━━━━━ RAW DATA

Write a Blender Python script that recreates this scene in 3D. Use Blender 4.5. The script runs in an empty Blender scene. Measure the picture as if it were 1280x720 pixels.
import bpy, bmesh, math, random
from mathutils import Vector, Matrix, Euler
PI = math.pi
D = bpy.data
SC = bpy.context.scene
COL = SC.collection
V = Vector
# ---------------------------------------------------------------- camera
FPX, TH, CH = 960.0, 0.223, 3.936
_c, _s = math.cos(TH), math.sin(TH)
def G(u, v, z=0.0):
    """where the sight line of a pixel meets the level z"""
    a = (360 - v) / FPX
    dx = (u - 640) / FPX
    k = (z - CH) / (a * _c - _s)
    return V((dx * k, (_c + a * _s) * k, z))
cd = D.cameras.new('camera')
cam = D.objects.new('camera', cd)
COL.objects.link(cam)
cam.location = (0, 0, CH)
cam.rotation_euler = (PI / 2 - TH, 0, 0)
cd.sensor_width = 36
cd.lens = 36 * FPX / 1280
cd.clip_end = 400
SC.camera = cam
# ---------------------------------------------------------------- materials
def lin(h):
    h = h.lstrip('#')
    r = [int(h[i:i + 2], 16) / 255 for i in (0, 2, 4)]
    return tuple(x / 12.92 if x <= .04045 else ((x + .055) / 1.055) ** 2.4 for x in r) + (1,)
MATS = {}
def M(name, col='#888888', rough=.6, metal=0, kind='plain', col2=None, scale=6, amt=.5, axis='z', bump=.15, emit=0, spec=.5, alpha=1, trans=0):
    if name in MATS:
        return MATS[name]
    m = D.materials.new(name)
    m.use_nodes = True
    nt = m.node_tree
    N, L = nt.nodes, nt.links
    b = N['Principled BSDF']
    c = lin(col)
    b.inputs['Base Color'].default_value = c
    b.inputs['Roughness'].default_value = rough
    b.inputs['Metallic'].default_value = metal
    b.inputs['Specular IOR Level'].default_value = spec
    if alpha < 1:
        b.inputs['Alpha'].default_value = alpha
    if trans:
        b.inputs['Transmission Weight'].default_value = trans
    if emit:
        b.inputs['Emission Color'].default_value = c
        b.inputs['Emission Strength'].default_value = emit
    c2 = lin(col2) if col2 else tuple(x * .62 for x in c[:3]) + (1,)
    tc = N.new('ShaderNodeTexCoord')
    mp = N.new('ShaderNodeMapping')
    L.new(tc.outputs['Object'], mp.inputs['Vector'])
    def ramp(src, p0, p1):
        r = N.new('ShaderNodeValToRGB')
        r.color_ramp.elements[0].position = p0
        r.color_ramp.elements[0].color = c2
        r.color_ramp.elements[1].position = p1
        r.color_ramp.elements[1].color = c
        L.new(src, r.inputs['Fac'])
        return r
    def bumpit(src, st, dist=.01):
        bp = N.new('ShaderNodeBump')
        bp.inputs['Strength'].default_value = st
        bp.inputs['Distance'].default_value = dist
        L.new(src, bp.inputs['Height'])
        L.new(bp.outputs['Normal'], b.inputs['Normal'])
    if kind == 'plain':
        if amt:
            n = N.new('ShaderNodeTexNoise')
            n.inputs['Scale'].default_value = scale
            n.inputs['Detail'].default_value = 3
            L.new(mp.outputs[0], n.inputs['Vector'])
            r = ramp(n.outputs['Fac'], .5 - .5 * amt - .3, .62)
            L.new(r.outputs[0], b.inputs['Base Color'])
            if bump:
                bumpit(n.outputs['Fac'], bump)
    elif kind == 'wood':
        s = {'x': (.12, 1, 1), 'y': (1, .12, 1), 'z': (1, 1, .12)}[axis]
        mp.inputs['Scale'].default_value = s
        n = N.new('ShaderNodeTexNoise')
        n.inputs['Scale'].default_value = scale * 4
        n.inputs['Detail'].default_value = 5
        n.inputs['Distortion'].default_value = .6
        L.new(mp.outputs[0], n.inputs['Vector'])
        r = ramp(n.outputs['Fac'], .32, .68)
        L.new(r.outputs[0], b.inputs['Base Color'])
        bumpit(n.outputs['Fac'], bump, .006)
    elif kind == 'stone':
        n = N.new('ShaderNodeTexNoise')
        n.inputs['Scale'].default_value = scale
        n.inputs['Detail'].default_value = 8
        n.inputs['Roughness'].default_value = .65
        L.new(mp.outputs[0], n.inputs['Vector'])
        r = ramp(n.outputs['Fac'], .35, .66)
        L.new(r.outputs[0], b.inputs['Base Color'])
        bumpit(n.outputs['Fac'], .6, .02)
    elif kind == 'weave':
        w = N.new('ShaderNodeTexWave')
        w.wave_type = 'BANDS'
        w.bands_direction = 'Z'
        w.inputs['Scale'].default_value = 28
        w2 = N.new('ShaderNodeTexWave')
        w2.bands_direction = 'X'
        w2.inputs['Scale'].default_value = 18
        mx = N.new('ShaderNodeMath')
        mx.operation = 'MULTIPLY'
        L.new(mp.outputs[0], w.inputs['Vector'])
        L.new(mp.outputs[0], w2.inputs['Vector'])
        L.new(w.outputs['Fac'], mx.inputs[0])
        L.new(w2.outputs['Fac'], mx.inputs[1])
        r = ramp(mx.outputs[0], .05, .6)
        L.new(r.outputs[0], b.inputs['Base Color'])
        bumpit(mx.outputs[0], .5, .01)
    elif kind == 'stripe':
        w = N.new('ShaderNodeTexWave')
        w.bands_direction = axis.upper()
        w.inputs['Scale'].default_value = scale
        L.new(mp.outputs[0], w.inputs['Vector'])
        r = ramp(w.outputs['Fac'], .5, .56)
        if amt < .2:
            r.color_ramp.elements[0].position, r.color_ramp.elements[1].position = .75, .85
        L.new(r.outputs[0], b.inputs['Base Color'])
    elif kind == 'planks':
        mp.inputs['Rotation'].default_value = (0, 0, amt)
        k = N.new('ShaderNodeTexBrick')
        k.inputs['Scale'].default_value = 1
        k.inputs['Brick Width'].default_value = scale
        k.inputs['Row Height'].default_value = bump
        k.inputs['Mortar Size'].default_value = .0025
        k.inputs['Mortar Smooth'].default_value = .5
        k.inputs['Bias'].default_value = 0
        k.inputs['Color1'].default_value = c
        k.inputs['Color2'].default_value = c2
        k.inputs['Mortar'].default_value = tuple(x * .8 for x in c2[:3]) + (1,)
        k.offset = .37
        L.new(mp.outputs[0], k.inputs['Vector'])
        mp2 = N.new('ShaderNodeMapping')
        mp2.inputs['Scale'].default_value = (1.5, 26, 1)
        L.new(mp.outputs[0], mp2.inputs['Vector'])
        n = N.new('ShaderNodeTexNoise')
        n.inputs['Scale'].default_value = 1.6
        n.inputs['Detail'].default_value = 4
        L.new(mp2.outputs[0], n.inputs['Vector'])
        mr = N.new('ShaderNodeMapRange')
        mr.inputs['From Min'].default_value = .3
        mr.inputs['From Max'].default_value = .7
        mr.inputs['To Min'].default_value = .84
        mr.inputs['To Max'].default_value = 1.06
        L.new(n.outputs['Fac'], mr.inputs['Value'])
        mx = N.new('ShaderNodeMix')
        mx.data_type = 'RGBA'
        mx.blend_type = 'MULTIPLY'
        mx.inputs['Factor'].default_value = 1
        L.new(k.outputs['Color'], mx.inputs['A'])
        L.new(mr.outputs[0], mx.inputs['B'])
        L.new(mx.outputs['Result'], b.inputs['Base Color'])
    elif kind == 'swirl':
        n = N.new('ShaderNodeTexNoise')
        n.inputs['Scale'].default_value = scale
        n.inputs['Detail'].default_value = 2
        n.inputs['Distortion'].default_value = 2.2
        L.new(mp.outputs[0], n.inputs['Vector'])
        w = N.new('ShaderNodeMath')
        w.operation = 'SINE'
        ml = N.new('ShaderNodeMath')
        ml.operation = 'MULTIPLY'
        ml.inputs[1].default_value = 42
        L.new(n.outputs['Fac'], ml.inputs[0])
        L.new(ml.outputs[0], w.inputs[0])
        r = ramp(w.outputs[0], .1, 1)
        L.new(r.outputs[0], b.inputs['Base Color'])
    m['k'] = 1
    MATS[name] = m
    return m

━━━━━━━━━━

YOUR TASK
Which lines above contain "scene"? Show each of them.

RESULT OF THE TASK
Write a Blender Python script that recreates this scene in 3D. Use Blender 4.5. The script runs in an empty Blender scene. Measure the picture as if it were 1280x720 pixels.
SC = bpy.context.scene